Your copy of the material must match it exactly, except that pictures are dropped.
---- INFORMATION GIVEN
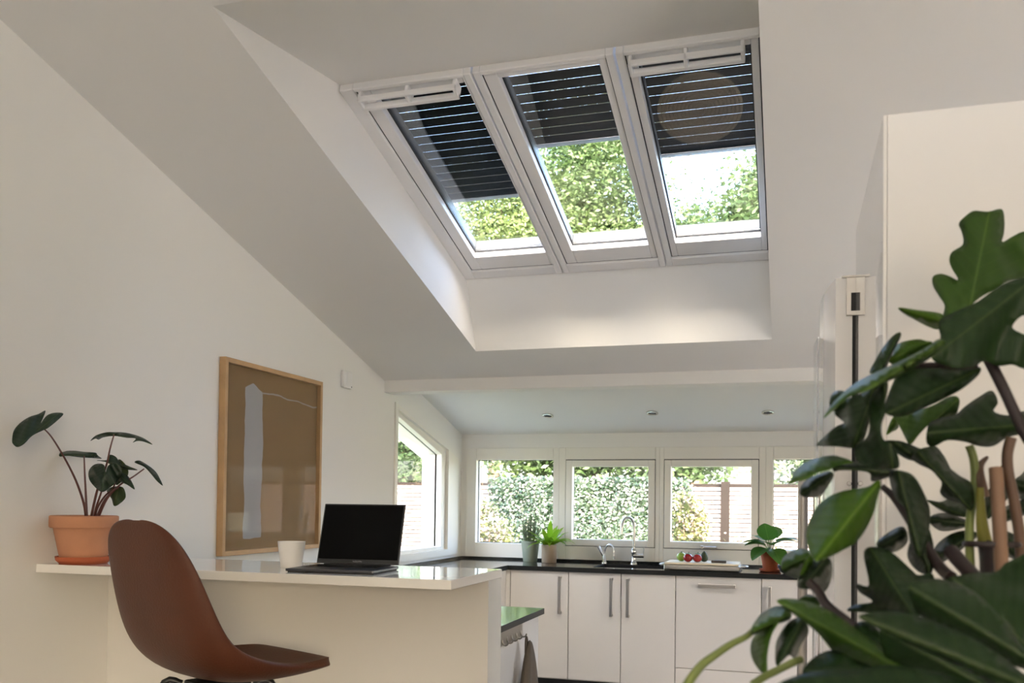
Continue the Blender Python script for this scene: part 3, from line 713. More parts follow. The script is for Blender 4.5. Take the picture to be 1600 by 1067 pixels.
bm = B(); box(bm, -.05, .05, -LD/2+.012, -LD/2+.085, .0125, .0129, mtx=LM); obj('trackpad', bm, 'laptop', t)
for xx in (-.12, .12):
    bm = B(); box(bm, xx-.03, xx+.03, -LD/2+.012, LD/2-.012, .0, .003, mtx=LM); obj('foot', bm, 'rubber', t)
TM = LM @ Matrix.Translation((0, LD/2-.004, .012)) @ Matrix.Rotation(math.radians(-17), 4, 'X')
LH = .222
bm = B(); box(bm, -LW/2, LW/2, .0005, .006, .004, LH, mtx=TM); obj('lid', bm, 'laptop', t, bevel=.003)
bm = B(); box(bm, -LW/2+.002, LW/2-.002, -.0008, .0005, .006, LH-.002, mtx=TM); sc = obj('screen_bezel', bm, 'bezel', t)
bm = B(); box(bm, -LW/2+.006, LW/2-.006, -.0014, -.0008, .020, LH-.006, mtx=TM); obj('screen', bm, 'screen', sc)
bm = B(); tube(bm, [TM @ Vector((-LW/2+.03, .002, .0)), TM @ Vector((LW/2-.03, .002, .0))], .005, 10); obj('hinge', bm, 'bezel', t, smooth=True)
# small grey word mark under the screen
cu = bpy.data.curves.new('wordmark', 'FONT'); cu.body = 'MacBook Pro'; cu.size = .0062; cu.align_x = 'CENTER'; cu.align_y = 'CENTER'
tmp = bpy.data.objects.new('wordmark_tmp', cu); C.objects.link(tmp); bpy.context.view_layer.update()
me = bpy.data.meshes.new_from_object(tmp.evaluated_get(bpy.context.evaluated_depsgraph_get())); bpy.data.objects.remove(tmp)
me.transform(TM @ Matrix.Translation((0, -.0012, .0125)) @ Matrix.Rotation(PI/2, 4, 'X')); me.materials.clear(); me.materials.append(MATS['logo'])
wm = bpy.data.objects.new('wordmark', me); C.objects.link(wm); setp(wm, sc)

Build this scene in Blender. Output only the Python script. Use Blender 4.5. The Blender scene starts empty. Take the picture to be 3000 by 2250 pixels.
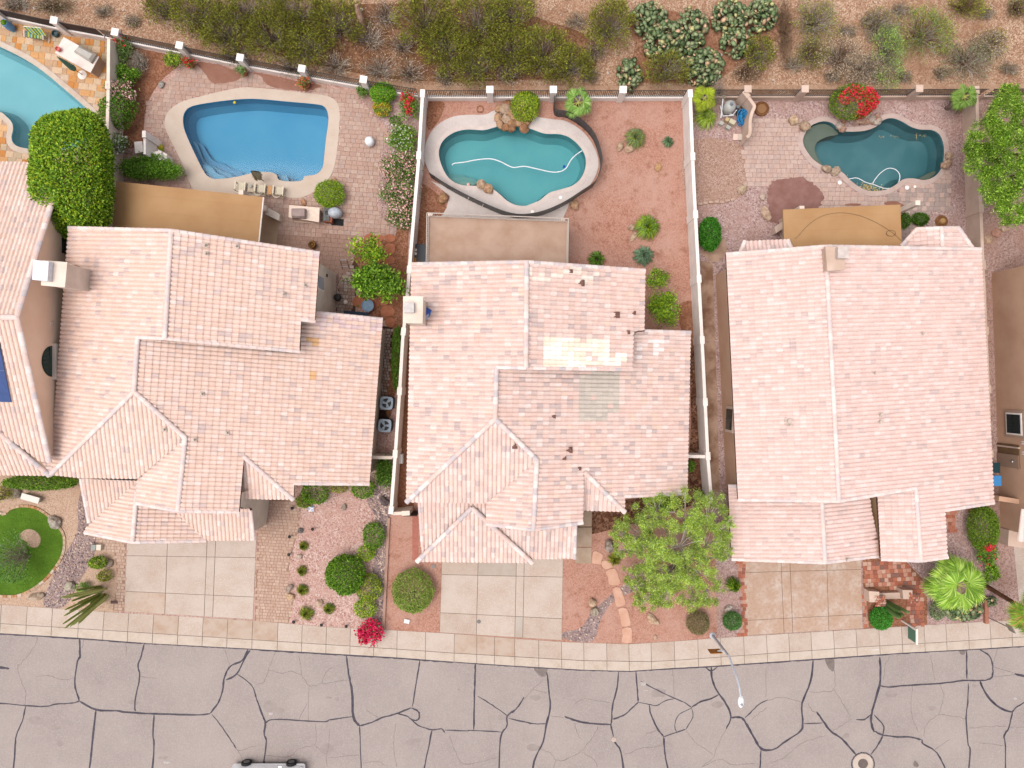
--------
- OUTPUT
Continue the Blender Python script for this scene: part 3, from line 713. More parts follow. The script is for Blender 4.5. Take the picture to be 1600 by 1067 pixels.
bm = B(); box(bm, -.05, .05, -LD/2+.012, -LD/2+.085, .0125, .0129, mtx=LM); obj('trackpad', bm, 'laptop', t)
for xx in (-.12, .12):
    bm = B(); box(bm, xx-.03, xx+.03, -LD/2+.012, LD/2-.012, .0, .003, mtx=LM); obj('foot', bm, 'rubber', t)
TM = LM @ Matrix.Translation((0, LD/2-.004, .012)) @ Matrix.Rotation(math.radians(-17), 4, 'X')
LH = .222
bm = B(); box(bm, -LW/2, LW/2, .0005, .006, .004, LH, mtx=TM); obj('lid', bm, 'laptop', t, bevel=.003)
bm = B(); box(bm, -LW/2+.002, LW/2-.002, -.0008, .0005, .006, LH-.002, mtx=TM); sc = obj('screen_bezel', bm, 'bezel', t)
bm = B(); box(bm, -LW/2+.006, LW/2-.006, -.0014, -.0008, .020, LH-.006, mtx=TM); obj('screen', bm, 'screen', sc)
bm = B(); tube(bm, [TM @ Vector((-LW/2+.03, .002, .0)), TM @ Vector((LW/2-.03, .002, .0))], .005, 10); obj('hinge', bm, 'bezel', t, smooth=True)
# small grey word mark under the screen
cu = bpy.data.curves.new('wordmark', 'FONT'); cu.body = 'MacBook Pro'; cu.size = .0062; cu.align_x = 'CENTER'; cu.align_y = 'CENTER'
tmp = bpy.data.objects.new('wordmark_tmp', cu); C.objects.link(tmp); bpy.context.view_layer.update()
me = bpy.data.meshes.new_from_object(tmp.evaluated_get(bpy.context.evaluated_depsgraph_get())); bpy.data.objects.remove(tmp)
me.transform(TM @ Matrix.Translation((0, -.0012, .0125)) @ Matrix.Rotation(PI/2, 4, 'X')); me.materials.clear(); me.materials.append(MATS['logo'])
wm = bpy.data.objects.new('wordmark', me); C.objects.link(wm); setp(wm, sc)

Build this scene in Blender. Output only the Python script. Use Blender 4.5. The Blender scene starts empty. Take the picture to be 3000 by 2250 pixels.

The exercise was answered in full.